As we all know, this is not how the events played out.  Instead of continuing to refine his skills at AAA in 2013, Hicks was thrust into the spotlight as the Twins' starting CF after Denard Span and Ben Revere were traded for pitching prospects.  Looking at the history above, it should not surprise anyone that Aaron Hicks struggled to maintain his performance as he bounced back and forth between the majors and AAA.   In 2013, he struggled to hit .200 in either MLB or AAA. In 2014, he once again struggled to get on track in the majors, even briefly giving up switch-hitting.  In fact, it took a return to AA New Britain, the setting for his breakout season of 2012, for him to really get back on track. 

The Turning Point

Last summer, in mid-June, Hicks was placed on the disabled list with a shoulder injury and was eventually sent to New Britain for a rehab assignment.  After hitting just .238, the Twins decided to leave him in New Britain after he came off the DL, to see if he could re-gain his confidence.  To me, this felt like the Twins (and Hicks) got a "do over," as Hicks proceeded to hit .297/.404/.466 in AA, .278/.349/.389 in AAA, and earned a much deserved September call-up to the big club. 

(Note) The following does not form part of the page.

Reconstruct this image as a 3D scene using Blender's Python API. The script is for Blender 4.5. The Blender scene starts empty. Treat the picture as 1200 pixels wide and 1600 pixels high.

This year, the Twins surprised many, including me, by sending Hicks back to AAA to begin the season, keeping Jordan Schafer and Shane Robinson to share duties in CF.  Hicks has responded to this move by hitting .318/.396/.545, with 12 extra base hits (6 2B, 4 3B, 2HR), 12 walks and 17 strike-outs in 88 at-bats.  If he can continue this type of production at Rochester, Hicks will soon be re-joining his teammates in the Twin Cities.

How He Fits

Even though Aaron Hicks is no longer the "CF of the future" for the Minnesota Twins, he could quickly become the "CF of the present" until young Mr. Buxton is ready to take the reigns. When that time comes, hopefully later this summer, Hicks would look great patrolling left field next to Buxton. Consider how much our outfield defense would improve if we could trot out Hicks/Buxton/Hunter, Hicks/Buxton/Rosario, or Hicks/Buxton/Arcia instead of Arcia/Schafer/Hunter, Robinson/Shafer/Arcia, or Escobar/Schafer/Hunter (yikes!), as we have lined up a few times this season. 

No matter how things pan out by the end of the season, a productive Aaron Hicks could be a very important piece of the puzzle, as this "year of transition" plays itself out before our eyes.